The Judith Neisser Collection at Art Institute of Chicago
Contemporary Collecting: The Judith Neisser Collection
Art Institute of Chicago
February 13 – May 22, 2011
The Art Institute of Chicago is pleased to present Contemporary Collecting: The Judith Neisser Collection–the first-ever public exhibition of works from Chicago collector Judith Neisser’s outstanding private collection. Rooted in the 1960s and 1970s but continuing through today’s most contemporary works, this second installment of the series features 79 Minimal and Conceptual works by artists ranging from Blinky Palermo and Robert Ryman to Eva Hesse and Roni Horn. On view in the Modern Wing’s Abbott Galleries (G 182-184) from February 13 through May 22, 2011 , the exhibition brings these works to the public for the first time and also celebrates major gifts to the Art Institute from Judith Neisser and the Neisser family. The gift of 33 paintings, sculptures, and drawings is an acknowledgment of the museum’s long history of exhibiting Minimal and Conceptual art and will propel the permanent collection forward by filling gaps in the museum’s holdings and offering exemplary works by artists now synonymous with these movements.
Judith Neisser’s connection to the arts is deep and long-standing. Her love of minimal forms developed after she met her late husband, Edward Neisser, who first introduced her to the spare aesthetic of Japanese design. At home in Chicago, the Neissers visited museums and galleries regularly, and Judith soon began writing articles and reviews on architecture and design for such local and national publications as Chicago magazine, Art and Auction, Inland Architect, and Architectural Digest . Her involvement with museums and galleries deepened, and by the mid-1990s, she began to collect art in earnest, putting together an extraordinary selection of paintings, sculpture, and works on paper that is equally rigorous in visual and conceptual coherence, influenced, in part, by the “late-modern” architecture of her Chicago home.
Remarkable in its quality and focus, the Judith Neisser Collection gives special emphasis to a core group of artists emerging from the Minimal and Conceptual art movements of the 1960s, most notably Sol LeWitt, Robert Ryman, Donald Judd, Brice Marden, Dan Flavin, and Blinky Palermo. In Neisser’s own words, “I wanted to cultivate a collection that rejects singularity and essentially reflects some of the many roads an artist can take to achieve an abstract minimalist work.” As a result, the collection is rich in works that explore stark formal possibilities but leavened by the humor and wit of later-generation Conceptual art by such artists as Sherrie Levine, Roni Horn, and Bruce Nauman.
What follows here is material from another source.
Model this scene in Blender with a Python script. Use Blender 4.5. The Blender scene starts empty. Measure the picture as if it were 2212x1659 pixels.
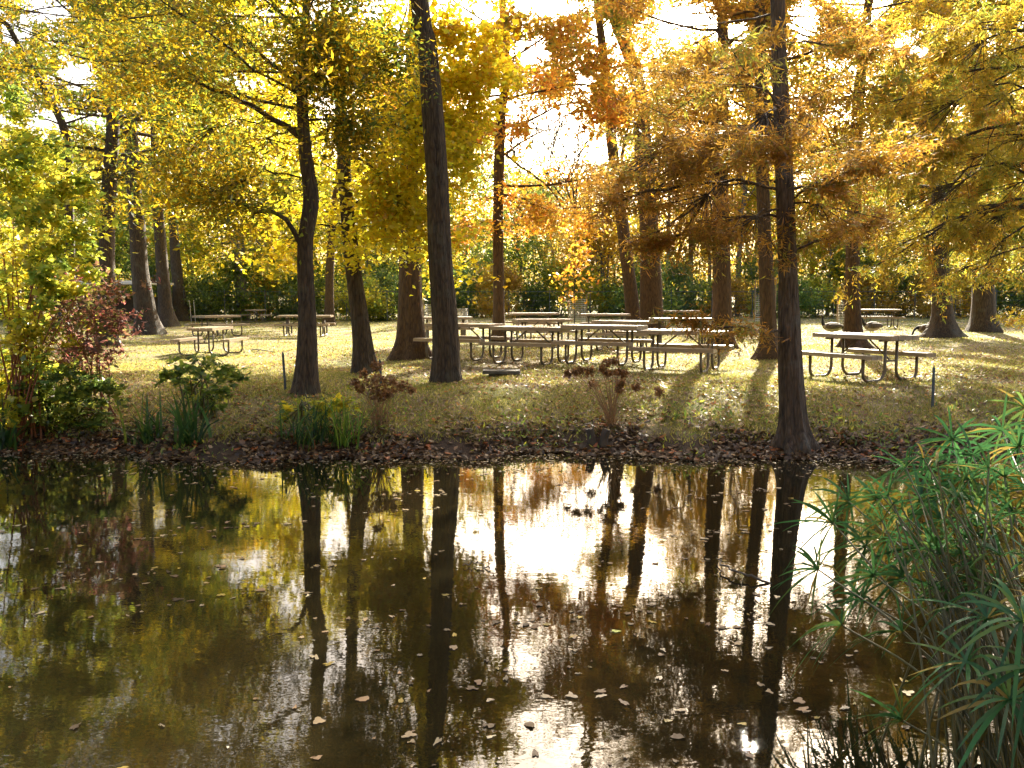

The collection is particularly deep in works on paper, which for Neisser represent a more personal and accessible form of expression that she is drawn to in the midst of 20th-century rigor. Other artists from distinct but related traditions–such as Lucio Fontana, Eva Hesse, Cy Twombly, and Ellsworth Kelly, for example–have been wonderfully integrated into the collection based on shared uses of seriality, the monochrome, reductive geometric forms, and the grid.